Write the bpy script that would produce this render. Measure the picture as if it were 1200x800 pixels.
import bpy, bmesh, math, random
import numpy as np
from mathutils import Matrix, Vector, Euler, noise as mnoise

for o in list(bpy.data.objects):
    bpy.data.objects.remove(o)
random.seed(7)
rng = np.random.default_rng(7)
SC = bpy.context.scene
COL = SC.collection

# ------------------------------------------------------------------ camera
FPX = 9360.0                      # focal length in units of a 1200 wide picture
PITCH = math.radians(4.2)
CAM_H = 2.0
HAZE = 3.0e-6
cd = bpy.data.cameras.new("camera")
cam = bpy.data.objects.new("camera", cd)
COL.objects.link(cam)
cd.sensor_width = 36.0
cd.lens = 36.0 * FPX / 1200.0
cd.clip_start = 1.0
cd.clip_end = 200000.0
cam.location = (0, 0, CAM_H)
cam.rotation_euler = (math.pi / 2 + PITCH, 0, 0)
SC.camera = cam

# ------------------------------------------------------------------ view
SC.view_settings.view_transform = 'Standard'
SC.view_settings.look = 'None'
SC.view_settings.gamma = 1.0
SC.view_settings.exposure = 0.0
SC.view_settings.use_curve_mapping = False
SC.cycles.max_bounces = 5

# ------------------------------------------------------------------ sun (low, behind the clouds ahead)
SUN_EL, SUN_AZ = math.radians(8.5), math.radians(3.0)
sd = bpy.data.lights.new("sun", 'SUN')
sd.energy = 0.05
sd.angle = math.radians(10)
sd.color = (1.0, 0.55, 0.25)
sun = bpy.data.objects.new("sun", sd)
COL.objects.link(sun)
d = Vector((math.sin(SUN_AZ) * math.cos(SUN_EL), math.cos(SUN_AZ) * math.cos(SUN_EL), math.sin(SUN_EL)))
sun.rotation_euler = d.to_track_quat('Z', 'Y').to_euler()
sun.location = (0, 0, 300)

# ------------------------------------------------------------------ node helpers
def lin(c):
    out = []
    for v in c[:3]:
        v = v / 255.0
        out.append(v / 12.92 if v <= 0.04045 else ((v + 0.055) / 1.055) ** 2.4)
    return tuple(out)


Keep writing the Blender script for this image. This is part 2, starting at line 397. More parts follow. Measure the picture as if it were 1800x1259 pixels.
-=-=-=-=-
Write out all of the records above exactly as they appear.

Write the bpy script that would produce this render. Measure the picture as if it were 1200x800 pixels.
import bpy, bmesh, math, random
import numpy as np
from mathutils import Matrix, Vector, Euler, noise as mnoise

for o in list(bpy.data.objects):
    bpy.data.objects.remove(o)
random.seed(7)
rng = np.random.default_rng(7)
SC = bpy.context.scene
COL = SC.collection

# ------------------------------------------------------------------ camera
FPX = 9360.0                      # focal length in units of a 1200 wide picture
PITCH = math.radians(4.2)
CAM_H = 2.0
HAZE = 3.0e-6
cd = bpy.data.cameras.new("camera")
cam = bpy.data.objects.new("camera", cd)
COL.objects.link(cam)
cd.sensor_width = 36.0
cd.lens = 36.0 * FPX / 1200.0
cd.clip_start = 1.0
cd.clip_end = 200000.0
cam.location = (0, 0, CAM_H)
cam.rotation_euler = (math.pi / 2 + PITCH, 0, 0)
SC.camera = cam

# ------------------------------------------------------------------ view
SC.view_settings.view_transform = 'Standard'
SC.view_settings.look = 'None'
SC.view_settings.gamma = 1.0
SC.view_settings.exposure = 0.0
SC.view_settings.use_curve_mapping = False
SC.cycles.max_bounces = 5

# ------------------------------------------------------------------ sun (low, behind the clouds ahead)
SUN_EL, SUN_AZ = math.radians(8.5), math.radians(3.0)
sd = bpy.data.lights.new("sun", 'SUN')
sd.energy = 0.05
sd.angle = math.radians(10)
sd.color = (1.0, 0.55, 0.25)
sun = bpy.data.objects.new("sun", sd)
COL.objects.link(sun)
d = Vector((math.sin(SUN_AZ) * math.cos(SUN_EL), math.cos(SUN_AZ) * math.cos(SUN_EL), math.sin(SUN_EL)))
sun.rotation_euler = d.to_track_quat('Z', 'Y').to_euler()
sun.location = (0, 0, 300)

# ------------------------------------------------------------------ node helpers
def lin(c):
    out = []
    for v in c[:3]:
        v = v / 255.0
        out.append(v / 12.92 if v <= 0.04045 else ((v + 0.055) / 1.055) ** 2.4)
    return tuple(out)


Keep writing the Blender script for this image. This is part 2, starting at line 397. More parts follow. Measure the picture as if it were 1800x1259 pixels.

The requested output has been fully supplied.